Sunday, March 15, 2009

A Deal to Return Gilad Shalit?

Two Israelis were killed this evening by Palestinian gunmen.

Three important things to bear in mind when discussing Israeli willingness to trade many Palestinians for very few Israeli hostages.

The first is that the Palestinians (and Hezbollah) have a policy of holding hostages for years without ever allowing contact between them and their families. Twice this decade Hezbollah has had dead bodies, and throughout the years of negotiations they never admitted that's all they had, preferring to torture the families with the hope someday they'd see their beloved ones. Hamas has been slightly more accommodating with Gilad Shalit, probably because he really is alive, so about once a year they allow a note from him to reach his parents... and that's it. It's despicable, evil, and they're very proud of it. These are our enemies, and we should never forget it.

The second is that Palestinian terrorists, once they're set free by the hundreds for a handful of Israeli hostages, go back to their previous occupation of killing Israelis. International practice is that returned PoWs are not sent back into battle against their erstwhile captors, and most countries respect this. In the case of the Palestinians, each and every one of them must sign a document, before leaving jail, in which they give their word of honor not to return to terror. In some societies, ones' word of honor is binding; Arab culture indeed sets high value on honor (and many Arab women are killed for besmirching someone else's honor) - but Palestinian terrorists aren't bound by their word of honor. On the contrary: hundreds of Israelis have been murdered by Palestinian terrorists who were let out of jail as part of the so-called peace process or in return for Israeli hostages. These are our enemies, and we should never forget it.

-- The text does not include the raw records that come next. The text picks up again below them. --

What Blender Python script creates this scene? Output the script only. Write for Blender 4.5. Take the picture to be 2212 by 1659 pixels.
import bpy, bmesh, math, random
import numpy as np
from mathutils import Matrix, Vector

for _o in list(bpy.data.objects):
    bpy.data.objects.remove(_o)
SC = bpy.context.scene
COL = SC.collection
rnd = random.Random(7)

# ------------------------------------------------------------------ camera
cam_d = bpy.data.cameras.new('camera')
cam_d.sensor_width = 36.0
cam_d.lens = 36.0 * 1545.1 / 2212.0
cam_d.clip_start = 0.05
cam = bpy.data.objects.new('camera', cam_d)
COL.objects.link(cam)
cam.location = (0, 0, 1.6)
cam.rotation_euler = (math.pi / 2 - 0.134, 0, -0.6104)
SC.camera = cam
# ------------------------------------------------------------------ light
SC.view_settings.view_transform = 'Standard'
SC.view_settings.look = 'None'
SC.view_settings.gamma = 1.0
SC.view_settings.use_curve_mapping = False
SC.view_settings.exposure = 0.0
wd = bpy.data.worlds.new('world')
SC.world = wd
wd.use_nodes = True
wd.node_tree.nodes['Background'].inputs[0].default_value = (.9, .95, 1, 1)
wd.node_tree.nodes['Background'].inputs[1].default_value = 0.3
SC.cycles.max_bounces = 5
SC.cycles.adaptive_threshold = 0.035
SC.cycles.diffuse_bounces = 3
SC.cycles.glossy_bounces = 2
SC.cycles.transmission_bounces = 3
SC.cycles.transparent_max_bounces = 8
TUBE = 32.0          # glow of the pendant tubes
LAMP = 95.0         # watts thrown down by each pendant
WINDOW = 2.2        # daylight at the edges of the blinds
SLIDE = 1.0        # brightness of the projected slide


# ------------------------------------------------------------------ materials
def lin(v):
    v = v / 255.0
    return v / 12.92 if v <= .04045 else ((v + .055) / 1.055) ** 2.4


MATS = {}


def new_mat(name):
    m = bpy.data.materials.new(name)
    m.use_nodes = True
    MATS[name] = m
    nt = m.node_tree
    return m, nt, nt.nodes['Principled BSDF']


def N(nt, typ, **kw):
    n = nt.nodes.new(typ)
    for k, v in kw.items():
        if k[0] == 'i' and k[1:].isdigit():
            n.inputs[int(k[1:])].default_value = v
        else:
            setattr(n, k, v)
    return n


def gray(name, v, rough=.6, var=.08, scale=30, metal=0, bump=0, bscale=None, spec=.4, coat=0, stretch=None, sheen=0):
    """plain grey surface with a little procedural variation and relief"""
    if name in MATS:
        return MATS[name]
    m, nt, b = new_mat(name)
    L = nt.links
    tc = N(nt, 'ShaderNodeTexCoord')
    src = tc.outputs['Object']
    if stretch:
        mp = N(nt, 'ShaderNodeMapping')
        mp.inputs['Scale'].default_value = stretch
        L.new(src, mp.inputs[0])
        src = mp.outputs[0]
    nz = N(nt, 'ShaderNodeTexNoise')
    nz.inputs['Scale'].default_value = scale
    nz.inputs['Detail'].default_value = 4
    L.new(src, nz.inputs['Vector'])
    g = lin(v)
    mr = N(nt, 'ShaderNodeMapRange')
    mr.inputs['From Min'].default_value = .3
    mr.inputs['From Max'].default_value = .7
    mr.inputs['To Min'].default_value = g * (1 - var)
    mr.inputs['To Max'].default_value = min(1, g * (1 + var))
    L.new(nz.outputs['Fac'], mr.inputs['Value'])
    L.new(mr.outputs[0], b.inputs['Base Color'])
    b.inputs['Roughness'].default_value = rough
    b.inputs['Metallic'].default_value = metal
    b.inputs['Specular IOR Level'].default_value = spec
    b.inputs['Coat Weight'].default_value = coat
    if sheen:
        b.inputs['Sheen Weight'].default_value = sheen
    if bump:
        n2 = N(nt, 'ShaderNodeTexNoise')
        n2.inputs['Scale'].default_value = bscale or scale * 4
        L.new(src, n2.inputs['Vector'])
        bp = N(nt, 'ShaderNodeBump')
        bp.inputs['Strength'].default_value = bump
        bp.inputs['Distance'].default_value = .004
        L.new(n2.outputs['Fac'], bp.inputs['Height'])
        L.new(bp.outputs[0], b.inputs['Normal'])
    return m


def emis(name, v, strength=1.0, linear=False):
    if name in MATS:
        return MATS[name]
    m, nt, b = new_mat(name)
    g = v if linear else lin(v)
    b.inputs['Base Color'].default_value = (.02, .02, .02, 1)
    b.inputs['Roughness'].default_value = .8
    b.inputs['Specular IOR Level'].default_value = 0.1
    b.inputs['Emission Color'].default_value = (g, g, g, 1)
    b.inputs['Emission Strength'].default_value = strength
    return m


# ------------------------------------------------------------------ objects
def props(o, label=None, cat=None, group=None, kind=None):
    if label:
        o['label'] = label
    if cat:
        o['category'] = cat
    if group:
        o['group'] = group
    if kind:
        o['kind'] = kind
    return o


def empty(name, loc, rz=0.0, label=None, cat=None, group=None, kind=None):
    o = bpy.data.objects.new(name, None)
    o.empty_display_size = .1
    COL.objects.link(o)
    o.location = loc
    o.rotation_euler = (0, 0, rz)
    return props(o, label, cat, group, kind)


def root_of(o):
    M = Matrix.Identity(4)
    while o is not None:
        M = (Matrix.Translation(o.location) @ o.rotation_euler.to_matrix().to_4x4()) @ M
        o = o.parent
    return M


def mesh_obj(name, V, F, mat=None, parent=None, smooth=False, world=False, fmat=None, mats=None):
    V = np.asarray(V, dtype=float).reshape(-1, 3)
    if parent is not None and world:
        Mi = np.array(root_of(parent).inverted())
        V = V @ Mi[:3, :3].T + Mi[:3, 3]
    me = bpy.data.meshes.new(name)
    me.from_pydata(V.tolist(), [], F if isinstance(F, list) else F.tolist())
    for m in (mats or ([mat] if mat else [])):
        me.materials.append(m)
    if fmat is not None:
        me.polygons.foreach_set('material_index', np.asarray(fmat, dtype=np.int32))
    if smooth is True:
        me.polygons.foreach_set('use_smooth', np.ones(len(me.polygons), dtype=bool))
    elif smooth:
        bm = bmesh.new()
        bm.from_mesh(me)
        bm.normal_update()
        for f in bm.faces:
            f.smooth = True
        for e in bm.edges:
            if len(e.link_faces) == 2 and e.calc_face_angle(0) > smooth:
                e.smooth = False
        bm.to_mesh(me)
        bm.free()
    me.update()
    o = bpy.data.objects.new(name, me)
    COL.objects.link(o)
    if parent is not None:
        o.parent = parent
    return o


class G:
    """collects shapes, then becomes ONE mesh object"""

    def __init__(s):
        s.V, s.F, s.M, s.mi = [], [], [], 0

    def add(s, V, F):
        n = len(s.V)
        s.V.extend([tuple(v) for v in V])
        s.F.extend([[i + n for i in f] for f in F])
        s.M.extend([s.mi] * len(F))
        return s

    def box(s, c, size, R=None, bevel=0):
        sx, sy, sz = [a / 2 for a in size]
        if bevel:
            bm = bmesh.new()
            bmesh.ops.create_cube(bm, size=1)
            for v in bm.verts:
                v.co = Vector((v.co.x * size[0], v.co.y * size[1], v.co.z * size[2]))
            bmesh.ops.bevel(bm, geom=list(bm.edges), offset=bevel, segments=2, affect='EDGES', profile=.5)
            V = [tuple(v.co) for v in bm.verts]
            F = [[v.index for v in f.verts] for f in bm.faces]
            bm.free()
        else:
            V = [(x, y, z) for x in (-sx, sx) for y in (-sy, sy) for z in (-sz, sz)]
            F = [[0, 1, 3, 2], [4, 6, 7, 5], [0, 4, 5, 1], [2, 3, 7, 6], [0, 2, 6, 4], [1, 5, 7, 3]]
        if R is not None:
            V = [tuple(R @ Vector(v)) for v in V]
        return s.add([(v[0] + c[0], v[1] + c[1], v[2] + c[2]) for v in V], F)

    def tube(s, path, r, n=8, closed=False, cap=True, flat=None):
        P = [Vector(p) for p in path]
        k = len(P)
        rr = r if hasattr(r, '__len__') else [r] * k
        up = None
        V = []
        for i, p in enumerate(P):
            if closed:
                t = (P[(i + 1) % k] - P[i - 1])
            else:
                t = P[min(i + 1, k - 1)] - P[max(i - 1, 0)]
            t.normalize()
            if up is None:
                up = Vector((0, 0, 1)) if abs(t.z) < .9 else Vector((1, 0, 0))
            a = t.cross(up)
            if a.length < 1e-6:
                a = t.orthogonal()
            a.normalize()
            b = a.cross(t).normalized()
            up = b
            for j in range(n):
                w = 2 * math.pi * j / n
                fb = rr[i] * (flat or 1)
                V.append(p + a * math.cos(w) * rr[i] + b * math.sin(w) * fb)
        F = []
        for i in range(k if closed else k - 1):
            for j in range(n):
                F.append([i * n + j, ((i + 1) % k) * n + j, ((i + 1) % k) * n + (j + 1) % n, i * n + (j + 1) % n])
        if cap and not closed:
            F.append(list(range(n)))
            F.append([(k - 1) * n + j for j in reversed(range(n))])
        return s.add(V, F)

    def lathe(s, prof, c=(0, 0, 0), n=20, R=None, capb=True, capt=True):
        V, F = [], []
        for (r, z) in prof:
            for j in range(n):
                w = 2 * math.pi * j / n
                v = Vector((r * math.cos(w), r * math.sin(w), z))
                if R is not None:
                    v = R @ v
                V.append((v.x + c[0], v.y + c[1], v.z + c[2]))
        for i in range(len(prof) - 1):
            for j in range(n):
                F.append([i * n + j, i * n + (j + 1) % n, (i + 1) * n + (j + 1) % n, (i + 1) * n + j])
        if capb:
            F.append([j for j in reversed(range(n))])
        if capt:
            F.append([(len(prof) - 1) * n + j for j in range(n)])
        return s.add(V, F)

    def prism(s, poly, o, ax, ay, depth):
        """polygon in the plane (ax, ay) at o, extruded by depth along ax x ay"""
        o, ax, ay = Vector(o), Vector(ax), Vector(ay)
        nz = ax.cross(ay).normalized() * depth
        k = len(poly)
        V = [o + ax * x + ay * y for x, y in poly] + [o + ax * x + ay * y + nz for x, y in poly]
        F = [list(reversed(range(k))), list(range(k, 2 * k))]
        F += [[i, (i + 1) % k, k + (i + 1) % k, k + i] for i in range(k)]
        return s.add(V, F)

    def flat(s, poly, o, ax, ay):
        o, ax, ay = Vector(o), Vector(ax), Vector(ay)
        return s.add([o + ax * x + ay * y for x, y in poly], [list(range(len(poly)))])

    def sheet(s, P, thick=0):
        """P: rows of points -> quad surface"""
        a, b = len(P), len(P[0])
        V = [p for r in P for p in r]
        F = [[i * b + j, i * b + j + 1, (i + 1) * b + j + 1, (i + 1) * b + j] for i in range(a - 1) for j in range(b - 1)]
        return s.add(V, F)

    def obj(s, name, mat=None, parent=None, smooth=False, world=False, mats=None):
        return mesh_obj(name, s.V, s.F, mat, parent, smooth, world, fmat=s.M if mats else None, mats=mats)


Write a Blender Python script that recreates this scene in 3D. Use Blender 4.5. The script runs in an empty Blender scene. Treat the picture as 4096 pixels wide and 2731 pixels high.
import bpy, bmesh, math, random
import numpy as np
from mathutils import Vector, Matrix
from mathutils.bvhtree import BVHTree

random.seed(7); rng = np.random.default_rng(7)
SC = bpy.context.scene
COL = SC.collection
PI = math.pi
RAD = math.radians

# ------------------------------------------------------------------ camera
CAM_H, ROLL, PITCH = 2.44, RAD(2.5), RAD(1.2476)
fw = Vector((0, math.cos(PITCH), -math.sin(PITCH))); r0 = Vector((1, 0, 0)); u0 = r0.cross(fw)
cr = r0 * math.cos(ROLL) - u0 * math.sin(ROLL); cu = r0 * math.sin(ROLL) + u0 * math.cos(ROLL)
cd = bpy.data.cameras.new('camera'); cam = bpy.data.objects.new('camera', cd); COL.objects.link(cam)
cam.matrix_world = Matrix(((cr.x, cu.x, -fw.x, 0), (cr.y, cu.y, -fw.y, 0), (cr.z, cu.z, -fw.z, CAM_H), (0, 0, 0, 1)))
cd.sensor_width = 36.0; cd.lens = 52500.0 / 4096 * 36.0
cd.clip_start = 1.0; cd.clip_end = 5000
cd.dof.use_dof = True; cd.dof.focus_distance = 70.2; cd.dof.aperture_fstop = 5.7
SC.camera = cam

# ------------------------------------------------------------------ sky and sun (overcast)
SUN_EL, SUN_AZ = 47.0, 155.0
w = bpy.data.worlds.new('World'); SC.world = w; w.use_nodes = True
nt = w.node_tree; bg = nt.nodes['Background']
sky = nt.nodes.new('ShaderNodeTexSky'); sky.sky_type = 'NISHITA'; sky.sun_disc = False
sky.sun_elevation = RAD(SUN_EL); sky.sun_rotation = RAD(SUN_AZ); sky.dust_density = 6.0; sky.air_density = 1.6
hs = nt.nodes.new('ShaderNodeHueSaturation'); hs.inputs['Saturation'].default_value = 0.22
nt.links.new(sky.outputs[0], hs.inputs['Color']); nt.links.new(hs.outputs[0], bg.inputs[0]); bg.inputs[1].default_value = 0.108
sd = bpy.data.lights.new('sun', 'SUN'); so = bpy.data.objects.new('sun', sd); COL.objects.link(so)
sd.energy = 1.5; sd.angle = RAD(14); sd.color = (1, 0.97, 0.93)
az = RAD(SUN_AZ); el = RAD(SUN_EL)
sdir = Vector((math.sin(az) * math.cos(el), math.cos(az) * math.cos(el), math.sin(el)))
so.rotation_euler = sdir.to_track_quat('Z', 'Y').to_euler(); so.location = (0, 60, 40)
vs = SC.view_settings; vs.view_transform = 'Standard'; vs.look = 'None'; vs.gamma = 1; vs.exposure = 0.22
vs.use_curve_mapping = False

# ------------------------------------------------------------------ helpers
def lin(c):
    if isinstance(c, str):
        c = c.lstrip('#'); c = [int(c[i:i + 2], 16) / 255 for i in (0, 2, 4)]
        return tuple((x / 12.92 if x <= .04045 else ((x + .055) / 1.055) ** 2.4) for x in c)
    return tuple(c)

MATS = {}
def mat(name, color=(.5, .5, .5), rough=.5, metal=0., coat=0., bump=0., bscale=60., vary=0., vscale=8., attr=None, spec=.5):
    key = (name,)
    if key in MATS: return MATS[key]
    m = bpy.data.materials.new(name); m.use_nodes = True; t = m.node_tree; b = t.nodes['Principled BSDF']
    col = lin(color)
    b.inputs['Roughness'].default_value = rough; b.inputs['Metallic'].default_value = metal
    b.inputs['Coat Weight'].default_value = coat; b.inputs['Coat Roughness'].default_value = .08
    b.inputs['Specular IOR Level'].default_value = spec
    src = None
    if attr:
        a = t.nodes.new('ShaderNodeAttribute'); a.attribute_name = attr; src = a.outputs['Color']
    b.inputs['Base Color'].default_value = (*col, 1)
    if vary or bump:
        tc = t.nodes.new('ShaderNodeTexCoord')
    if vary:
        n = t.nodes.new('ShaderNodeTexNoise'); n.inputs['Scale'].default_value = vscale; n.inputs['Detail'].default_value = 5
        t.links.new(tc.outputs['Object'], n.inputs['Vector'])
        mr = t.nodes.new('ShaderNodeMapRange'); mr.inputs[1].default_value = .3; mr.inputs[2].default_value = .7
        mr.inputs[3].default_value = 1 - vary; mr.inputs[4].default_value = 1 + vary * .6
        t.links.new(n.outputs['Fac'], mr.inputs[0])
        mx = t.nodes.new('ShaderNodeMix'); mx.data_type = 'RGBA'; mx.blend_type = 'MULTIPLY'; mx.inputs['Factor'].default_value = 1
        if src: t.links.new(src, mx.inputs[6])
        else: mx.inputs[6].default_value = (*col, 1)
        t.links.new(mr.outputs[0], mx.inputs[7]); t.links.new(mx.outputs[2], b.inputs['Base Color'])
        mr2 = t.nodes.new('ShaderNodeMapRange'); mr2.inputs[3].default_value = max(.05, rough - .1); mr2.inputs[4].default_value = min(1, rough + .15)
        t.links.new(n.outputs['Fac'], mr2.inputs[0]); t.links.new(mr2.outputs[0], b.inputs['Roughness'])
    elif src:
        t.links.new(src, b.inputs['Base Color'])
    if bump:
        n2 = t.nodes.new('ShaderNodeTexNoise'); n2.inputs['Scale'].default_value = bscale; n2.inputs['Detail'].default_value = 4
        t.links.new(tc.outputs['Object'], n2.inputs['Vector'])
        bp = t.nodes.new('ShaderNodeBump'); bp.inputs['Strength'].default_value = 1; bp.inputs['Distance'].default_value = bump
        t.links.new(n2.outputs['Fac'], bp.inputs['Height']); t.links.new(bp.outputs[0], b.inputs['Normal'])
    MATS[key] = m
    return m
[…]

Third, the dynamic of these things is that sooner or later, the Palestinians or Hezbollah will manage to capture an Israeli, and eventually they'll spring hundreds of Palestinians in return - either that, or a future round of negotiations in the "peace process" will be stuck until Israel releases Palestinians, because after all, we're making peace, aren't we, and peace means we let bygones be bygones. Which mean that Palestinian terrorists know they'll be set free after a few years, or a decade, and won't spend the rest of their lives in jail. The price of killing Israelis (unless in an act of suicide) isn't all that high.

And yet Israel repeatedly exchanges hundreds for one, or more than a thousand for three dead bodies, and so on. Even while knowing that other Israelis wll die, down the line, at the hands of those being let out now. Why?

First, because of that torture. Who would leave anyone in the hands of vicious beasts if there was an alternative? Who would tell a mother to reconcile herself to spending indeterminate years in uncertainty, not knowing if her son is even alive, and if so, fearing the tortures he's undergoing at the hands of animals, who eventually may kill him and discard him somewhere, as probably happened in the 1980s to Ron Arad, an airman shot down over Lebanon, who was still alive a year or more later, but has apparently been dead for many years?

Second, because of our cohesion. External observers are often startled by the vehemence with which Israelis often disagree with one another, in politics and in any other part of life. They fail to understand that this is the corollary of what ultimately is a family: Israelis regard themselves as "we" in ways that are quite lacking in any Western society I've ever encountered. True, as in any family, this doesn't mean there's equality and goodwill spread evenly in all directions. Look how we treat the folks down in Sderot, for example: They were shot at for years and we couldn't be bothered; eventually we went to war for them but didn't do the whole job (and maybe we couldn't have, I don't know), so now they're getting shot at again, daily, and we're back to pretending it isn't happening. I can think of lots of less dramatic examples - none of which change the basic fact that we really do empathize with the mothers of those hostages. We also know it could have been us, heaven forbid, since most of us send our sons to where such stories start.

Third, because of history. The concept of redeeming Jewish hostages is at least a thousand years old, and is deeply ingrained in our culture. Very deeply. It's part of who we are, for better and for worse.

Fourth, because of that "better or worse". No-one will admit to thinking this, but we hope that by being "better", and making the pain of that one family or few go away, along with reuniting hundreds of Palestinian families (who could of course visit their jailed relatives all along), maybe things will get better. Back in the 1990s as we were setting free most of the convicted Palestinian terrorists, we really did hope they, also, might be putting the past behind them, and letting bygones be bygones. Of course, there was not much evidence this was true even then, and there's essentially none at all now, but we like to hope. It's a nice, pleasant sensation.

I'm very glad, at moments like this, that I never accidentally became Prime Minister. Prime ministers are called upon to make life and death decisions, and sometimes they're called upon to make life and death and life and death decisions; me, I blog about their decisions.

And of course, I live in the realities their decisions create. Nothing funny about that.

1 comment:

Anonymous said...

Muslims are under no obligation to honor agreements they sign with infidels. In fact, their religious tradition requires them to lie for the good of advancing the Islamic cause.

It may not be politically correct to point this out, but it is worth keeping in mind when Israel is expected to make tangible concessions in return for promises.